Dining Out:

A sweet treat from start to finish

February 14, 2009|By Christine Putnam

During President Clinton’s last official trip to Ireland, he stopped for lunch at a quaint, local pub. As he sat there eating his sandwich and drinking his ale, the lights suddenly went out.

The president sat motionless for a moment as a blackout engulfed the entire area. While the owners of the pub searched frantically for candles and the Secret Service grabbed flashlights, Clinton shrugged his shoulders and continued to enjoy his lunch as if nothing had happened.

While nothing out of the ordinary occurred during my recent luncheon at Bittersweet Café and Bakery in Burbank, I now understand how a delicious sandwich and beverage can keep you glued to your seat no matter what happens around you.


Burbank is no stranger when it comes to bakeries and coffee establishments. We definitely have plenty of choices for a coffee break. When I noticed that Krust had been replaced on West Verdugo Avenue with another bakery, I admit I was a little skeptical.

But I found that Bittersweet Café and Bakery has all of that old-world European feel without the expensive airfare and travel. From the moment you step inside, it’s like you have left Burbank and entered a quaint Parisian or Italian bistro. Check out the menu on an easel on top of the counter and place your order before taking a seat at one of the half a dozen tables.
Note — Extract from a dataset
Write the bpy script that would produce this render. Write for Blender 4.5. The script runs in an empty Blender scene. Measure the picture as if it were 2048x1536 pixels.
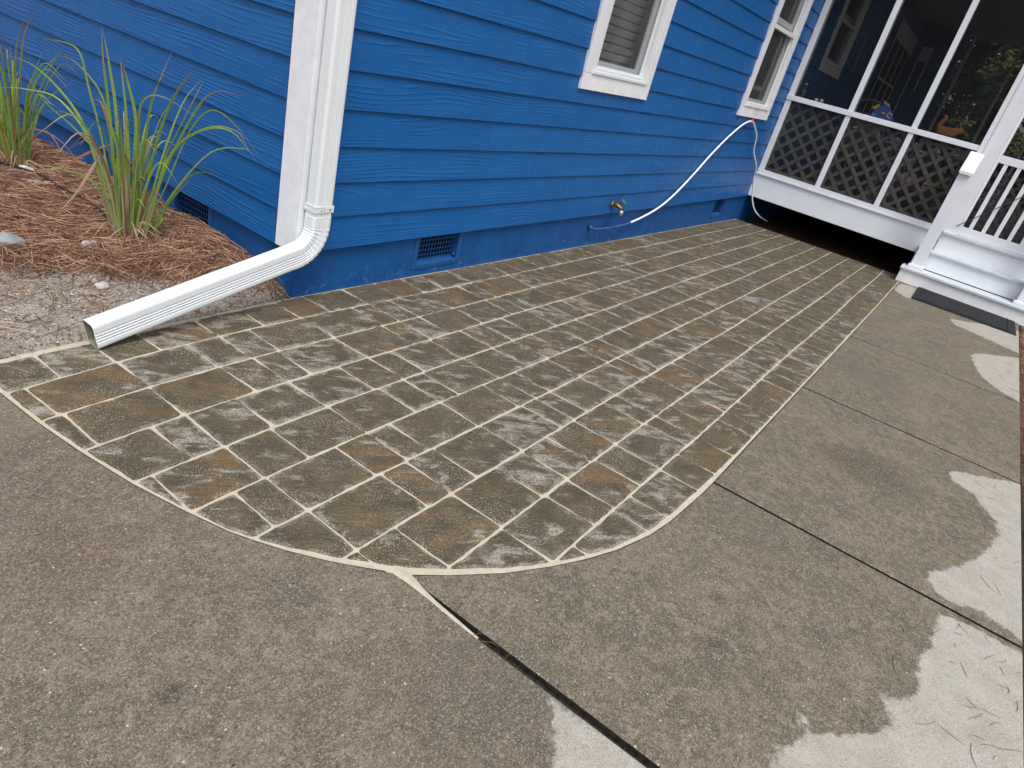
import bpy, bmesh, math, random
import numpy as np
from mathutils import Vector, Matrix, noise as mnoise
from mathutils.geometry import delaunay_2d_cdt

random.seed(11)
nrng = np.random.default_rng(5)
S = bpy.context.scene
COL = S.collection

# ------------------------------------------------------------------ camera
CAM = Vector((-2.28450, -2.64780, 1.5))
RIGHT = Vector((0.5632886, -0.79121326, 0.23809144))
DOWN = Vector((-0.25520301, -0.44066701, -0.86063001))
FWD = Vector((0.78586091, 0.42402142, -0.45014271))
cd = bpy.data.cameras.new('camera')
cam = bpy.data.objects.new('camera', cd)
COL.objects.link(cam)
R = Matrix((RIGHT, -DOWN, -FWD)).transposed().to_4x4()
cam.matrix_world = Matrix.Translation(CAM) @ R
cd.lens = 23.882
cd.sensor_width = 36
cd.clip_start = 0.05
cd.clip_end = 400
S.camera = cam

# ------------------------------------------------------------------ sky, sun, exposure (bright overcast)
SUN_EL, SUN_AZ = 62.0, 222.0            # degrees; azimuth clockwise from +Y, the side the light comes from
W = bpy.data.worlds.new('World')
S.world = W
W.use_nodes = True
wn = W.node_tree.nodes
wl = W.node_tree.links
bg = wn['Background']
sky = wn.new('ShaderNodeTexSky')
sky.sky_type = 'NISHITA'
sky.sun_disc = False
sky.sun_elevation = math.radians(SUN_EL)
sky.sun_rotation = math.radians(SUN_AZ)
sky.dust_density = 3.0
hs = wn.new('ShaderNodeHueSaturation')
hs.inputs['Saturation'].default_value = 0.30
wl.new(sky.outputs[0], hs.inputs['Color'])
wl.new(hs.outputs[0], bg.inputs['Color'])
bg.inputs['Strength'].default_value = 0.15
sd = bpy.data.lights.new('sun', 'SUN')
sd.energy = 1.4
sd.angle = math.radians(26)
sd.color = (1.0, 0.975, 0.94)
so = bpy.data.objects.new('sun', sd)
COL.objects.link(so)
el, az = math.radians(SUN_EL), math.radians(SUN_AZ)
to_sun = Vector((math.sin(az) * math.cos(el), math.cos(az) * math.cos(el), math.sin(el)))
so.rotation_euler = to_sun.to_track_quat('Z', 'Y').to_euler()
so.location = (0, 0, 12)
S.view_settings.view_transform = 'Standard'
S.view_settings.look = 'None'
S.view_settings.exposure = 0.60
S.view_settings.gamma = 1.0
S.view_settings.use_curve_mapping = False
S.render.engine = 'CYCLES'

GA, GB = -0.01116, -0.012


def gz(x, y):
    return GA * x + GB * y


# ------------------------------------------------------------------ node helper
class NT:
    def __init__(s, name):
        m = bpy.data.materials.new(name)
        m.use_nodes = True
        s.m = m
        s.n = m.node_tree.nodes
        s.l = m.node_tree.links
        s.b = s.n['Principled BSDF']
        s.out = s.n['Material Output']
        s._co = None

    def put(s, sock, v):
        if hasattr(v, 'is_output') or isinstance(v, bpy.types.NodeSocket):
            s.l.new(v, sock)
        elif v is not None:
            if isinstance(v, (tuple, list)) and len(v) == 3 and len(sock.default_value) == 4:
                v = (*v, 1)
            sock.default_value = v

    def co(s):
        if s._co is None:
            s._co = s.n.new('ShaderNodeTexCoord').outputs['Object']
        return s._co

    def rnd(s):
        return s.n.new('ShaderNodeObjectInfo').outputs['Random']

    def attr(s, name):
        a = s.n.new('ShaderNodeAttribute')
        a.attribute_name = name
        return a.outputs['Fac']

    def math(s, op, a, b=None, c=None, clamp=False):
        n = s.n.new('ShaderNodeMath')
        n.operation = op
        n.use_clamp = clamp
        s.put(n.inputs[0], a)
        s.put(n.inputs[1], b)
        s.put(n.inputs[2], c)
        return n.outputs[0]

    def vm(s, op, a, b=None):
        n = s.n.new('ShaderNodeVectorMath')
        n.operation = op
        s.put(n.inputs[0], a)
        if op == 'SCALE':
            s.put(n.inputs['Scale'], b)
        elif b is not None:
            s.put(n.inputs[1], b)
        return n.outputs['Value'] if op in ('LENGTH', 'DISTANCE', 'DOT_PRODUCT') else n.outputs['Vector']

    def mapping(s, v, scale=(1, 1, 1), rot=(0, 0, 0), loc=(0, 0, 0)):
        n = s.n.new('ShaderNodeMapping')
        s.put(n.inputs['Vector'], v)
        s.put(n.inputs['Scale'], scale)
        s.put(n.inputs['Rotation'], rot)
        s.put(n.inputs['Location'], loc)
        return n.outputs[0]

    def noise(s, v, scale, detail=3, rough=0.55, dist=0.0):
        n = s.n.new('ShaderNodeTexNoise')
        s.put(n.inputs['Vector'], v)
        s.put(n.inputs['Scale'], scale)
        s.put(n.inputs['Detail'], detail)
        s.put(n.inputs['Roughness'], rough)
        s.put(n.inputs['Distortion'], dist)
        return n.outputs['Fac']

    def voro(s, v, scale, out='Distance'):
        n = s.n.new('ShaderNodeTexVoronoi')
        s.put(n.inputs['Vector'], v)
        s.put(n.inputs['Scale'], scale)
        return n.outputs[out]

    def ramp(s, f, lo, hi, a=0.0, b=1.0):
        n = s.n.new('ShaderNodeMapRange')
        n.interpolation_type = 'SMOOTHSTEP'
        s.put(n.inputs['Value'], f)
        s.put(n.inputs['From Min'], lo)
        s.put(n.inputs['From Max'], hi)
        s.put(n.inputs['To Min'], a)
        s.put(n.inputs['To Max'], b)
        return n.outputs[0]

    def mix(s, f, a, b, blend='MIX'):
        n = s.n.new('ShaderNodeMix')
        n.data_type = 'RGBA'
        n.blend_type = blend
        s.put(n.inputs['Factor'], f)
        s.put(n.inputs[6], a)
        s.put(n.inputs[7], b)
        return n.outputs[2]

    def bump(s, h, strength=0.5, dist=0.002, normal=None):
        n = s.n.new('ShaderNodeBump')
        s.put(n.inputs['Height'], h)
        s.put(n.inputs['Strength'], strength)
        s.put(n.inputs['Distance'], dist)
        if normal is not None:
            s.put(n.inputs['Normal'], normal)
        return n.outputs[0]

    def speck(s, v, scale, size, share, seed=0.0):
        """Sparse round specks: 1 inside, 0 outside."""
        n = s.n.new('ShaderNodeTexVoronoi')
        s.put(n.inputs['Vector'], s.vm('ADD', v, (seed, seed * 1.7, seed * .3)))
        s.put(n.inputs['Scale'], scale)
        d = s.ramp(n.outputs['Distance'], size, size * 0.6)
        pick = s.n.new('ShaderNodeSeparateColor')
        s.put(pick.inputs[0], n.outputs['Color'])
        k = s.math('LESS_THAN', pick.outputs[0], share)
        return s.math('MULTIPLY', d, k)

    def fin(s, color=None, rough=0.6, normal=None, spec=None, metal=None):
        s.put(s.b.inputs['Base Color'], color)
        s.put(s.b.inputs['Roughness'], rough)
        if normal is not None:
            s.put(s.b.inputs['Normal'], normal)
        if spec is not None:
            s.put(s.b.inputs['Specular IOR Level'], spec)
        if metal is not None:
            s.put(s.b.inputs['Metallic'], metal)
        return s.m


MAT = {}


def plain(name, col, rough=0.5, spec=0.4, var=0.06, scale=9, bump=0.15, metal=0.0):
    t = NT(name)
    n = t.noise(t.co(), scale, 4, 0.6)
    f = t.ramp(n, 0.3, 0.7)
    c = t.mix(f, tuple(c * (1 - var) for c in col), tuple(min(1, c * (1 + var)) for c in col))
    h = t.noise(t.co(), scale * 30, 3)
    MAT[name] = t.fin(c, rough, t.bump(h, bump, 0.001), spec, metal)
    return MAT[name]


def grain_height(t, sx=0.9, sz=5.0, lines=270.0, warp=7.0):
    """Embossed cedar grain along local x: contour lines of a stretched noise."""
    co = t.co()
    r = t.rnd()
    off = t.n.new('ShaderNodeCombineXYZ')
    t.put(off.inputs[0], t.math('MULTIPLY', r, 37.0))
    t.put(off.inputs[1], t.math('MULTIPLY', r, 91.0))
    v = t.vm('ADD', t.mapping(co, (sx, 0.0, sz)), off.outputs[0])
    n1 = t.noise(v, 1.0, 1.5, 0.45)
    sep = t.n.new('ShaderNodeSeparateXYZ')
    t.put(sep.inputs[0], co)
    ph = t.math('ADD', t.math('MULTIPLY', sep.outputs[2], lines), t.math('MULTIPLY', n1, warp * 6.28))
    fine = t.noise(t.vm('ADD', t.mapping(co, (3.0, 0, 170.0)), off.outputs[0]), 1.0, 3)
    ph = t.math('ADD', ph, t.math('MULTIPLY', fine, 1.4))
    w = t.math('SINE', ph)
    w = t.math('POWER', t.math('ADD', t.math('MULTIPLY', w, .5), .5), 5.0)
    brk = t.ramp(t.noise(t.vm('ADD', t.mapping(co, (9.0, 0, 30.0)), off.outputs[0]), 1.0, 3), 0.38, 0.56, 0.25, 1.0)
    patch = t.ramp(t.noise(t.vm('ADD', t.mapping(co, (1.1, 0, 7.0)), off.outputs[0]), 1.6, 2), 0.44, 0.58, 0.10, 1.0)
    h = t.math('ADD', t.math('MULTIPLY', t.math('MULTIPLY', w, patch), brk), t.math('MULTIPLY', fine, 0.55))
    return h


def m_siding():
    t = NT('blue_siding_paint')
    h = grain_height(t)
    co = t.co()
    n = t.ramp(t.noise(t.mapping(co, (1.0, 1, 4)), 2.2, 4), 0.3, 0.7)
    c = t.mix(n, (0.0050, 0.080, 0.262), (0.0075, 0.094, 0.296))
    c = t.mix(t.math('MULTIPLY', t.rnd(), 0.35), c, (0.010, 0.106, 0.305))
    sp = t.speck(co, 60, 0.17, 0.012)
    c = t.mix(t.math('MULTIPLY', sp, .45), c, (0.25, 0.36, 0.52))
    rough = t.ramp(t.noise(co, 14, 3), 0.3, 0.7, 0.36, 0.52)
    MAT['siding'] = t.fin(c, rough, t.bump(h, 0.72, 0.0030), 0.24)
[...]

On a rainy afternoon, we took our cups of coffee and sat by the window. On a warm sunny day, the outdoor seating would have been a great place to watch the traffic go by and, with a lot of imagination, pretend you are in Paris.

The menu is limited to five or six salads and the same number of sandwiches, but there is still enough variety to please almost everyone. When it comes to the salads, I think the traditional Cobb salad is their best effort. It had all of the typical ingredients, from chopped chicken to blue cheese and bacon bits to a fair amount of avocado. It comes tossed in a light mustard vinaigrette.

I added a little more olive oil and balsamic vinegar from the self-service counter because it did seem a little dry. Otherwise, I found the portion fair for the price ($10) for me or my mom, but probably not quite enough if I had taken Ron or another guy companion for lunch.